From my perspective, for any modest sized or larger IP network, DDI starts with block management. If you have to manually type in every subnet address in your network, why not use a spreadsheet? Block management enables entry of a "root" block, such as, fc00::/7, 2001:db8:a87e::/48, etc. as the root block from which subnets or other "pool" blocks can be allocated. This allocation process should not require re-entry (or cut-and-paste) of a chosen subnet address; if yours does, you're little better off than using spreadsheets which likewise require manual entry. With the Diamond IP solution you simply navigate logically to where the subnet is needed, and a few mouse clicks to select the type of address space (VoIP, wireless, management, etc.) you need, the version (IPv4 or IPv6), and CIDR size then submit!

This simple process ties IPAM directly to business processes. For example:

  • "I need a new wireless subnet in the Philly office finance division"...point and click and done
  • "I'm planning to open a new branch office next month and need to allocate eight subnets for planning purposes"...our site template feature allows one to meet this business requirement in one click!

And each subnet in turn can have an associated address assignment template, so one can also assign addresses for routers, switches, servers, DHCP pools, etc. as well as automatically generate A/AAAA/PTR resource records for each assigned address, further automating DDI functions!
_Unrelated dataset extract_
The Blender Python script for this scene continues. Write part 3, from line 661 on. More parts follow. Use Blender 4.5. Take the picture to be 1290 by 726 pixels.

These two simple examples illustrate how block management ties directly to business initiatives, and how BT Diamond IP intuitively and easily maps these business initiatives.

There's a lot of noise out there about IPAM and DDI, and the messaging is understandably blurred. When trying to cut through the hype, don't discount what I consider a core IPAM feature: block management. After all, if you don't get your block management right, your underlying IP assignments and DHCP/DNS configurations won't be right either.